Supplied information:
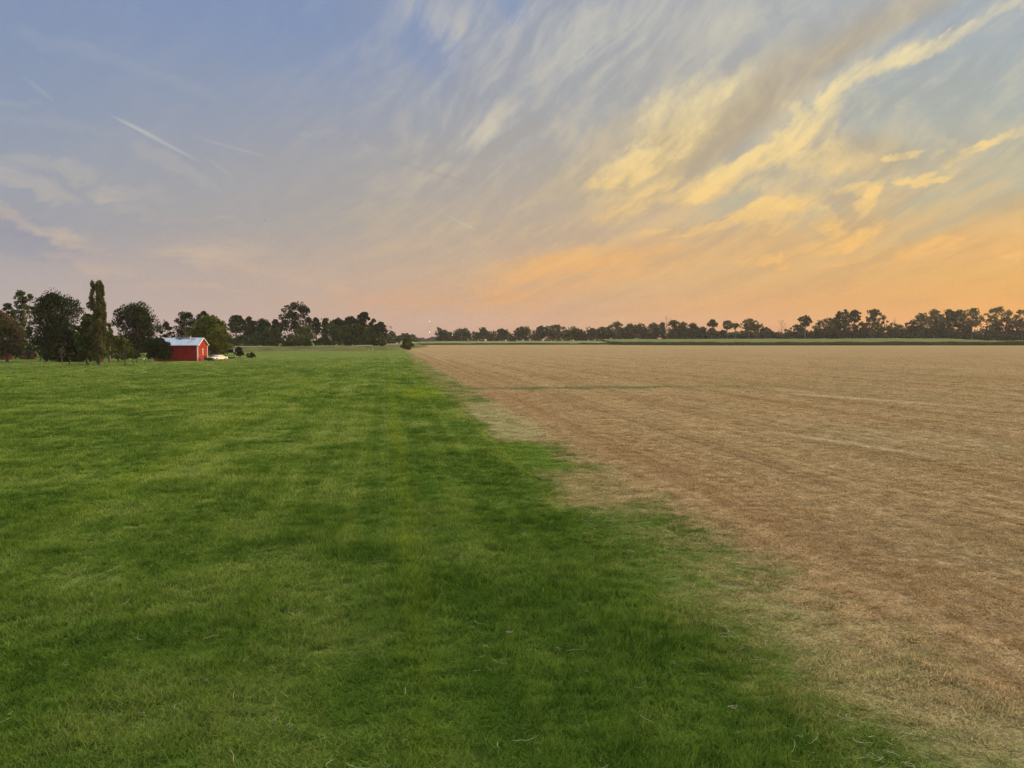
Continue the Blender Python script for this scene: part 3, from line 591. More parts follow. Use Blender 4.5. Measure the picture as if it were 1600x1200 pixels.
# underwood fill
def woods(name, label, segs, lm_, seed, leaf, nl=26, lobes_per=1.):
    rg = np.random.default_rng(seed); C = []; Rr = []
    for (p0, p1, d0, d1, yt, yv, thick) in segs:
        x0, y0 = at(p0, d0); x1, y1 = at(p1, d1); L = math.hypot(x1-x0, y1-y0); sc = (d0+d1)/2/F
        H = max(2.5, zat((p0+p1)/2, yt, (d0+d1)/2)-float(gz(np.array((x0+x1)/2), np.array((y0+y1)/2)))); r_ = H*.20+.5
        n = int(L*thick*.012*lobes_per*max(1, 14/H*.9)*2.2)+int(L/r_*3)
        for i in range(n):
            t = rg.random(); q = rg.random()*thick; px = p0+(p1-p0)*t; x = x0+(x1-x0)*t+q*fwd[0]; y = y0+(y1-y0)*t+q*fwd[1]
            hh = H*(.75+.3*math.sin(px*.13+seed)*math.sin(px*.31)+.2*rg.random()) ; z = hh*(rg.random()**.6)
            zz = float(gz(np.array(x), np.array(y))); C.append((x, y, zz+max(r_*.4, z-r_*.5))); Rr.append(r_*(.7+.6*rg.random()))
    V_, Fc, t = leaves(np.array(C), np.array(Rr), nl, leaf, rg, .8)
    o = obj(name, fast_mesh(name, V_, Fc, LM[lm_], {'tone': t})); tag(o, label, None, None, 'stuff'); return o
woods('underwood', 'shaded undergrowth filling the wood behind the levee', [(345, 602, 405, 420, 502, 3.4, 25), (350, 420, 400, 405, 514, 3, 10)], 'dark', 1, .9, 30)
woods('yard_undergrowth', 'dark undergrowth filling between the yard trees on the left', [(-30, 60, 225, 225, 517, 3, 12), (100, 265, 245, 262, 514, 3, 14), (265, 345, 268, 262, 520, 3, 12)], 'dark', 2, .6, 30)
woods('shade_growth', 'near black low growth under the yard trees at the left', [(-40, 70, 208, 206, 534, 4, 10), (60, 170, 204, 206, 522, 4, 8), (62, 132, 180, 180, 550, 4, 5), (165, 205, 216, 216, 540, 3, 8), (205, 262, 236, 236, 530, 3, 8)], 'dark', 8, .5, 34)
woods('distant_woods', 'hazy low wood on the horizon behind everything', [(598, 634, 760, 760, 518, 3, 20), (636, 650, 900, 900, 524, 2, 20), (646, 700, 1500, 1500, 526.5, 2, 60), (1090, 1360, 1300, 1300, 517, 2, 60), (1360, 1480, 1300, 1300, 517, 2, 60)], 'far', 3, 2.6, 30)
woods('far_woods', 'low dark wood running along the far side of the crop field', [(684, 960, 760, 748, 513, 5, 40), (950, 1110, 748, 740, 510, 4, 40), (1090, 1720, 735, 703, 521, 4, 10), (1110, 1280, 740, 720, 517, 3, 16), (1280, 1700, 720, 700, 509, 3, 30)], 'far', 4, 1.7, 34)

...

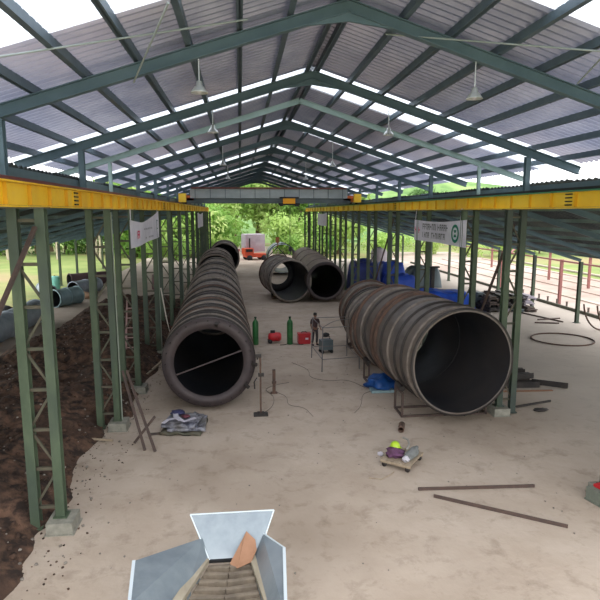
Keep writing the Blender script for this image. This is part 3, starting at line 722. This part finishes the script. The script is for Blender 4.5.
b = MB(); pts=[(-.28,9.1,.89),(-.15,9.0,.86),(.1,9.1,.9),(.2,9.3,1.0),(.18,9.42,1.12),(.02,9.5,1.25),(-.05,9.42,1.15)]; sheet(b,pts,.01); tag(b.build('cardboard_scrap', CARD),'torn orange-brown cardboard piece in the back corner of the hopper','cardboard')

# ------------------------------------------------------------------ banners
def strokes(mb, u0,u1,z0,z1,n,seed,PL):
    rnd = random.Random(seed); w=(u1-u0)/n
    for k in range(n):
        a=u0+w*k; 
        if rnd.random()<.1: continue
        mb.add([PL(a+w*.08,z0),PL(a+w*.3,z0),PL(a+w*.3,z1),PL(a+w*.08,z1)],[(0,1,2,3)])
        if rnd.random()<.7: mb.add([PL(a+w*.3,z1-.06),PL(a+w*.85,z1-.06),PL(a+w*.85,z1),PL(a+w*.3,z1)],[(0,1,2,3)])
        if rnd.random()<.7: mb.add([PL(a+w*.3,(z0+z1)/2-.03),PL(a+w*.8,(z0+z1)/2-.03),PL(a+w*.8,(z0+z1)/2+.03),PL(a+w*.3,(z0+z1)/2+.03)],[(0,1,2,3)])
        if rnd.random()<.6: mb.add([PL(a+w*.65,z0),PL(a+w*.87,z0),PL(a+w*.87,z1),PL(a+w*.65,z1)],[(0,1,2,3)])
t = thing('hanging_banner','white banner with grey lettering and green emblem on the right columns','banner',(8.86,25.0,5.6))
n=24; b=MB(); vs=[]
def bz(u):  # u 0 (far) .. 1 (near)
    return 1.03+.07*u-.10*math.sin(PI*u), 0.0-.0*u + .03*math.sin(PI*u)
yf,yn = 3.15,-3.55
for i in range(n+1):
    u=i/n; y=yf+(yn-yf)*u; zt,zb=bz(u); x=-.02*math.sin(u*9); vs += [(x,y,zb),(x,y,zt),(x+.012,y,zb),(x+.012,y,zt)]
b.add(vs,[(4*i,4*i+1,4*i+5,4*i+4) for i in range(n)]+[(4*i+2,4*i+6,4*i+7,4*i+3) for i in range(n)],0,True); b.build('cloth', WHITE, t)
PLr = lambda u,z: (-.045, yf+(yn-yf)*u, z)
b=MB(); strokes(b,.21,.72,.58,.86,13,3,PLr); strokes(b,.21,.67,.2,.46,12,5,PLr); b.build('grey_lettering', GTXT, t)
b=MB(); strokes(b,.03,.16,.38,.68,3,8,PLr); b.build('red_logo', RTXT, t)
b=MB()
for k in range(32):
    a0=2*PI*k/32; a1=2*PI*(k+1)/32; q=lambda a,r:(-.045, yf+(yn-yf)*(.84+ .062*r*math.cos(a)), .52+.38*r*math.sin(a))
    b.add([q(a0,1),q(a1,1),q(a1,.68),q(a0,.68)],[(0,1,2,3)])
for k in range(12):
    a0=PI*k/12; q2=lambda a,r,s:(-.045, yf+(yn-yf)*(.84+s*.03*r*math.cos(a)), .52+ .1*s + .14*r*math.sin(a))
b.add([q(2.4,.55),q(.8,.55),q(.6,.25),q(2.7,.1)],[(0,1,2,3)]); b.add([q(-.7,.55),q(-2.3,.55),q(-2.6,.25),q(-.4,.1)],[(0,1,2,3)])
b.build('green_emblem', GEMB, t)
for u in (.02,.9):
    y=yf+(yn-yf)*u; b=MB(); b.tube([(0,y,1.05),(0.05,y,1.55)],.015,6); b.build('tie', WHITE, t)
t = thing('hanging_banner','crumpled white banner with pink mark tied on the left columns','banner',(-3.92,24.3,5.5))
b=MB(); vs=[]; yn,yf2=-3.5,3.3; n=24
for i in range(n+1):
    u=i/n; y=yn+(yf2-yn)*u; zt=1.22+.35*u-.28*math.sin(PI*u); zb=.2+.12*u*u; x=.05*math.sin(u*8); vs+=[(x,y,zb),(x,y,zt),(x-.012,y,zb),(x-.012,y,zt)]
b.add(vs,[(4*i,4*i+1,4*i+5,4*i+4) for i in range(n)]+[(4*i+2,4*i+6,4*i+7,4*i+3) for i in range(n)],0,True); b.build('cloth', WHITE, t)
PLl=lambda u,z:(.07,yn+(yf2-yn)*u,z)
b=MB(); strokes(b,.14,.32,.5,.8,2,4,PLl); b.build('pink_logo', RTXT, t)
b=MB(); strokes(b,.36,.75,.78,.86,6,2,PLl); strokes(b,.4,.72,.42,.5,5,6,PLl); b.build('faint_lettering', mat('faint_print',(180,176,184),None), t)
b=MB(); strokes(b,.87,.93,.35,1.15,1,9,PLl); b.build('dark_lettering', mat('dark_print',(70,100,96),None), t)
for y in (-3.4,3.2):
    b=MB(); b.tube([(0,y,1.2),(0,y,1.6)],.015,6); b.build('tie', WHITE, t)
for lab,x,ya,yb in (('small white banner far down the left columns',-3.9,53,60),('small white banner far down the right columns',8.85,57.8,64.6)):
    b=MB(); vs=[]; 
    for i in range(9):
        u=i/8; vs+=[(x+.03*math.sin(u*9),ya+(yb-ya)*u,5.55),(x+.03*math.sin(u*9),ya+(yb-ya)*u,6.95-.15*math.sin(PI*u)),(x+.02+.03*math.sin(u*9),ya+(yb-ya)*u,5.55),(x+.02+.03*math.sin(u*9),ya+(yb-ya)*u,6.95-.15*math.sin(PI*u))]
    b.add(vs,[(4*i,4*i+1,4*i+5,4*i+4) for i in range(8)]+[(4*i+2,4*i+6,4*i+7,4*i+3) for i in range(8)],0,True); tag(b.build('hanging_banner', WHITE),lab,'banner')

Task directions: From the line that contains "Keep writing the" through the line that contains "of the hopper','cardboard')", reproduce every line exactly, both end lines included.

Task response:
Keep writing the Blender script for this image. This is part 3, starting at line 722. This part finishes the script. The script is for Blender 4.5.
b = MB(); pts=[(-.28,9.1,.89),(-.15,9.0,.86),(.1,9.1,.9),(.2,9.3,1.0),(.18,9.42,1.12),(.02,9.5,1.25),(-.05,9.42,1.15)]; sheet(b,pts,.01); tag(b.build('cardboard_scrap', CARD),'torn orange-brown cardboard piece in the back corner of the hopper','cardboard')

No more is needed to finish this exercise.